F1 dá adeus aspirado e volta em 2014 com motor turbo
A nona vitória consecutiva do alemão Sebastian Vettel e o adeus do
australiano Mark Webber dividiram as atenções do GP do Brasil disputado domingo
(23) em Interlagos, prova que marcou a despedida de Felipe Massa da Ferrari.
Desde 2006 usando motores V8 e 2,6 litros, a F1 usará a partir de 2014 motores
turboalimentados e de configuração V6 construídos para obter o melhor
rendimento energético para 100 kg de combustível na distância de
aproximadamente 320 km, percurso que os pilotos percorrem a cada GP
considerando-se as voltas de alinhamento, apresentação e distância da prova.
Além disso serão usados recuperadores de energia mais sofisticados
O retorno à esta fórmula empregada mais recentemente entre 1977 e
1988 e a adoção de regras que proporcionem melhor aproveitamento energético
atende às demandas de grandes fábricas, à necessidade de dar um apelo
politicamente correto ao esporte e à perene cobrança da própria F1 em se manter
como ápice da tecnologia aplicada ao automobilismo. Certamente as provas de
Endurance também proporcionam o desenvolvimento de novas soluções mas é no
mundo dos Grandes Prêmios que este exercício tem maior difusão. Mais detalhes
sobre o regulamento do ano que vem e o motor que a Renault prepara para a
próxima temporada você ler neste post de Bob Sharp.

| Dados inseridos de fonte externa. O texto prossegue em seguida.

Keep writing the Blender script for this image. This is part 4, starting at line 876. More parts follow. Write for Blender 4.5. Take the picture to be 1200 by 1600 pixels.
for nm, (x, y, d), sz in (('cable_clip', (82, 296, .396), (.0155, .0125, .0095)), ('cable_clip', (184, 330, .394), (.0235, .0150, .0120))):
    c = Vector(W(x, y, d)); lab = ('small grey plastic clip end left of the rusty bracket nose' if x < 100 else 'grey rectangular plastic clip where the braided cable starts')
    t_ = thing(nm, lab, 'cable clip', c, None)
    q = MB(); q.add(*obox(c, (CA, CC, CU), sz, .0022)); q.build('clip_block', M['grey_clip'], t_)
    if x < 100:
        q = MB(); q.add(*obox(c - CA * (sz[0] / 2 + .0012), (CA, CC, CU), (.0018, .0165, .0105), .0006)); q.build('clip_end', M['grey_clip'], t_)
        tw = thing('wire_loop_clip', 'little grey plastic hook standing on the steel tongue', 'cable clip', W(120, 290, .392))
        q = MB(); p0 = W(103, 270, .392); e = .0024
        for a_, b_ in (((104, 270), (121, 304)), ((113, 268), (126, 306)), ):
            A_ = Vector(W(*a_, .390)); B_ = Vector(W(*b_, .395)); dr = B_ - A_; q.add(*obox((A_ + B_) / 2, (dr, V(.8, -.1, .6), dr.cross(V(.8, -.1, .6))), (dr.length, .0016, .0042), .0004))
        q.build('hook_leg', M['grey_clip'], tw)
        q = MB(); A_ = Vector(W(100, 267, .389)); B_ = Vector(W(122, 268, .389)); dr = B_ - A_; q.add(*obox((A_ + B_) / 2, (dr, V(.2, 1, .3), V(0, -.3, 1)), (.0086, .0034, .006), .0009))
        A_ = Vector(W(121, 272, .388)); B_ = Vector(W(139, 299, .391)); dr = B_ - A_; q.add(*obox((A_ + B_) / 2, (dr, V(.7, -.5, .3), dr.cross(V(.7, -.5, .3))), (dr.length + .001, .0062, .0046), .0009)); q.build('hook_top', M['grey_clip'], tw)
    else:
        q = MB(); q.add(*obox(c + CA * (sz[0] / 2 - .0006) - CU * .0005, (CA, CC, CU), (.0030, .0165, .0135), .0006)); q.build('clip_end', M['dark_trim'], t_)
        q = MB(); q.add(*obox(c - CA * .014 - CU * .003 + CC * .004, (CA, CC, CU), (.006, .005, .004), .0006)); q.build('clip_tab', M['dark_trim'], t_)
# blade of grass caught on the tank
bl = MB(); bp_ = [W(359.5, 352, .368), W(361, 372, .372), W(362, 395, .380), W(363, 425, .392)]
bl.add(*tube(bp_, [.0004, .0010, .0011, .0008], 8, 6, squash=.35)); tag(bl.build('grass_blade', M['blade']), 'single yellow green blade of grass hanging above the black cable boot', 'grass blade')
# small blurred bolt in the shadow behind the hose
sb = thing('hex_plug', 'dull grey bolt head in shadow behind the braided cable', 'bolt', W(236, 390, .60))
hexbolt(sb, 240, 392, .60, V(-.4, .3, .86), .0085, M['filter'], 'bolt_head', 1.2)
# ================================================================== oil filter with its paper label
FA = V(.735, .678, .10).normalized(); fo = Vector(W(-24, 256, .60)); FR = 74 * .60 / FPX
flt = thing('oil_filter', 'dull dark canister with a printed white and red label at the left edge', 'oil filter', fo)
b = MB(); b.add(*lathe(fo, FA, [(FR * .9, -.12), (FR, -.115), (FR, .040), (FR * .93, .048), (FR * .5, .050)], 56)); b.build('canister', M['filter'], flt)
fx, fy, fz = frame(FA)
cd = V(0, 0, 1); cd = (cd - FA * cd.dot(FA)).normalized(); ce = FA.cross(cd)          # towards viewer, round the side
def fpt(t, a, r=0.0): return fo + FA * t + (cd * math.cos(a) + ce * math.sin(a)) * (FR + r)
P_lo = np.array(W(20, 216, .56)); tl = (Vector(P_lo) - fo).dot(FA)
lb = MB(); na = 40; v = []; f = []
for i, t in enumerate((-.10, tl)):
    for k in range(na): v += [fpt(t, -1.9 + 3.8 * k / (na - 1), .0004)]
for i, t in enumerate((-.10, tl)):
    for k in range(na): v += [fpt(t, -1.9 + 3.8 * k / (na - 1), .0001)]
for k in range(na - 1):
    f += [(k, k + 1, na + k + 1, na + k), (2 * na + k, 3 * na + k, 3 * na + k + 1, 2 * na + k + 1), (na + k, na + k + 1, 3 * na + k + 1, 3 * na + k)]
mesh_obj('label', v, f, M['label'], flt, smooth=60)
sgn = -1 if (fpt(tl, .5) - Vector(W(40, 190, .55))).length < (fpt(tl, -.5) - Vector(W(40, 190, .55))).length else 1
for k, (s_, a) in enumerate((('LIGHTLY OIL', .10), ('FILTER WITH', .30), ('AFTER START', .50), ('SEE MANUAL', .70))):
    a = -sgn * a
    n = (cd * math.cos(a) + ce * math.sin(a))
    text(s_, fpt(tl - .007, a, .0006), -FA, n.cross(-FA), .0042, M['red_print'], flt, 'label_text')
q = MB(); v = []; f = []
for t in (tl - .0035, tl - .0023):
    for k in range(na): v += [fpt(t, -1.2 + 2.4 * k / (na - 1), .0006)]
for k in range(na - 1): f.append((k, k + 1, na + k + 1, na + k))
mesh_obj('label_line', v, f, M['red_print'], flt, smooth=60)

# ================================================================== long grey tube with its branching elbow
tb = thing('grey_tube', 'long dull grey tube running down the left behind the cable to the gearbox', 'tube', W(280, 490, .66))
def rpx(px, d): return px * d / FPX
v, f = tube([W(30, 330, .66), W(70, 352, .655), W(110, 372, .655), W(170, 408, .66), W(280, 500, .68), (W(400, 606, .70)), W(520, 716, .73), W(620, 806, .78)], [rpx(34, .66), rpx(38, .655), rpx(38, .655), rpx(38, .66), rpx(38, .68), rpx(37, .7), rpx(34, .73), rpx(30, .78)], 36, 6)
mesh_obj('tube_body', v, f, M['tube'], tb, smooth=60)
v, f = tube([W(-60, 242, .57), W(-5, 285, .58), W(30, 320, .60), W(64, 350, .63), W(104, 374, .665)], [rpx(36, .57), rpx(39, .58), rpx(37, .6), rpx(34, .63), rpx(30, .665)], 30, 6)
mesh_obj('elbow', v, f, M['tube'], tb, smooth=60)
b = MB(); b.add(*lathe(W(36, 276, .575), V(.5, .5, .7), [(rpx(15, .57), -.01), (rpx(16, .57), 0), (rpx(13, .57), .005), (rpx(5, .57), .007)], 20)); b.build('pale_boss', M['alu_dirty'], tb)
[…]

Se o Cirquinho do Tio Bernie deu adeus ao regulamento que foi
atual até anteontem, o mesmo gesto não está garantido com relação às
instalações do box e paddock de Interlagos. A prometida e propalada reforma
destas áreas, condição apontada como vital para manter o GP brasileiro no
calendário de 2014, parece ter emperrado na burocracia que caracteriza o Estado
brasileiro. Além da confusão e do desgaste que a indecisão cria no cenário
internacional a ausência de um plano confiável traz consequências ao
automobilismo nacional já que torna-se inviável garantir que os eventos
programados para o autódromo paulistano possam ser anunciados e confirmados.